For some of us, it can feel irresponsible, it can feel like poor stewardship, it can feel like very poor management. When I told my in-laws that I was leaving my job to pursue full-time study at Moore College, it was pretty hard for Fiona’s mum to completely hide her feelings. She tried, but you could see her trying so hard not to say that’s unbelievably reckless… and, by the way, that’s my daughter and my grandkids you’re dragging through the hedge. And you know what? I really could see her side of that.
For some of us, the trust and faith and confidence to be able to not worry is going to be as alien as breathing underwater. It feels all wrong.

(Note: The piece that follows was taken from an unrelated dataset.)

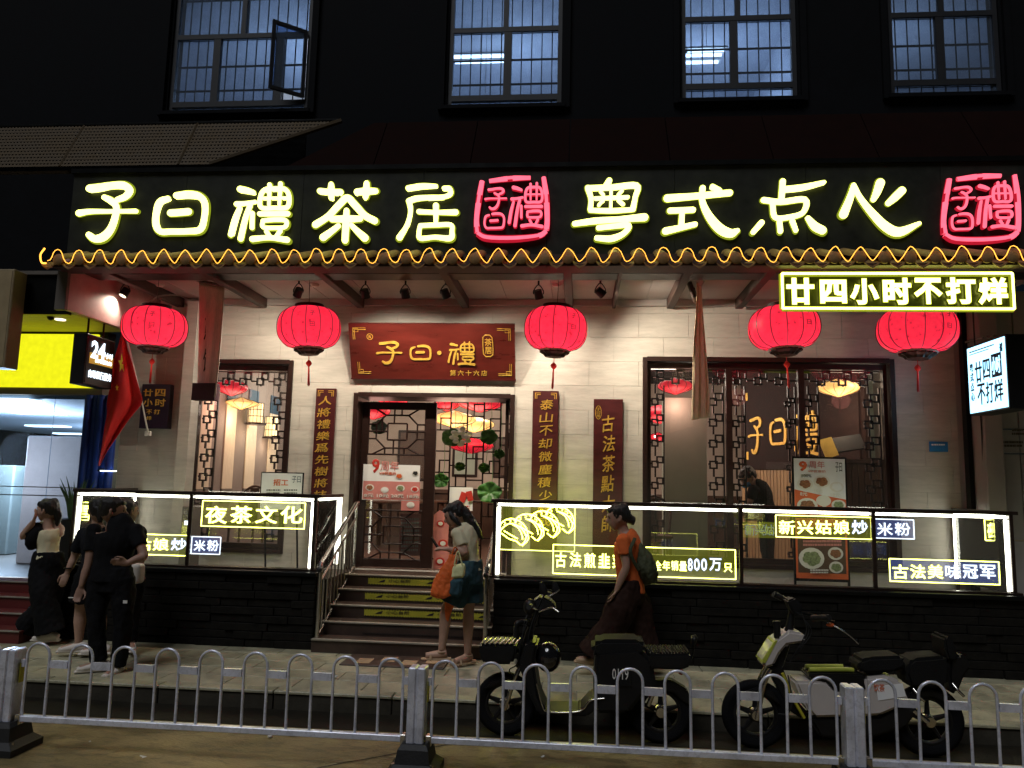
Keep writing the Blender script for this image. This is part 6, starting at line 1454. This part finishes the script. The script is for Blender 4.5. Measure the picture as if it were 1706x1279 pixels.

I got a SCUBA licence eight years ago. Now – I’ve always loved diving and snorkelling, I’ve done it most of my life, and to me using a snorkel is the most natural thing in the world. (Fiona, on the other hand, finds it totally freaky to stick a bit of rubber in her gob and stick her head underwater… it seriously gives her the willies thinking about it.) I’m used to it, though.
But the first time I used an aqualung – an air-tank and a regulator - I couldn’t trust myself to breathe any lower under the water than when I used a snorkel. Until I was totally committed to moving lower and lower and lower – and still trusting this thing in my mouth to deliver my air and keep me alive – I was never going to be able to leave the surface. But once I did… and was able to move down and down and around and down, the world changed forever.
When I dive, I have a couple of gauges – a compass, a pressure gauge and depth gauge, and I use a watch so I know the limits of my air and a few other things. It means I’m careful of my resources, I’m conscious of them, I have a requirement and a responsibility to be planned and disciplined.
But I still need to trust enough to breathe normally. If I’m too anxious I’ll never leave the surface. If I’m too greedy and dive outside my limits, I’ll run out of air really quickly, and I’ll set myself up for a whole heap of very real and very horrible dangers.
If I trust what my instructor says, if I breathe slowly, deeply and constantly, I’ll be able to move in one of the most amazing environments that God has made. And it’s beautiful.
Jesus asks a lot of us here, make no mistake. In the most troubling times he says trust God. But he says trust God because these are the most troubling times. Do not let your hearts be troubled, he told his disciples. Trust God, trust also in me. Where was Jesus when he said this? In a room at the end of a Passover meal, a few hours before his arrest, torture and execution. But despite this – really because of it – his words ring with the warmest of comfort. Have a listen… In my Father's house are many mansions; if it were not so I would have told you. I go to prepare a place for you... and if I go there to prepare a place for you, I will come and receive you to myself, so that where I am you may be also. You know the way that I am going.
You know what I really love? In amongst this hard, hard teaching that we find in the Sermon on the Mount, Jesus points us irresistibly to the beauty that His father – our heavenly Father – has made. I’m going to close by letting Jesus’ words reassure us, by letting what Jesus says about our Father assure us that we can place our trust and our faith and our confidence in the living God. Let’s eavesdrop in…
Therefore I tell you, do not be anxious about your life, what you will eat or what you will drink, nor about your body, what you will put on. Is not life more than food, and the body more than clothing?
Look at the birds of the air: they neither sow nor reap nor gather into barns, and yet your heavenly Father feeds them. Are you not of more value than they? And which of you by being anxious can add a single hour to his span of life? And why are you anxious about clothing? Consider the lilies of the field, how they grow: they neither toil nor spin, yet I tell you, even Solomon in all his glory was not arrayed like one of these. But if God so clothes the grass of the field, which today is alive and tomorrow is thrown into the oven, will he not much more clothe you, O you of little faith? Therefore do not be anxious, saying, 'What shall we eat?' or 'What shall we drink?' or 'What shall we wear?' For the Gentiles seek after all these things, and your heavenly Father knows that you need them all. But seek first the kingdom of God and his righteousness, and all these things will be added to you.
Therefore do not be anxious about tomorrow, for tomorrow will be anxious for itself. Sufficient for the day is its own trouble.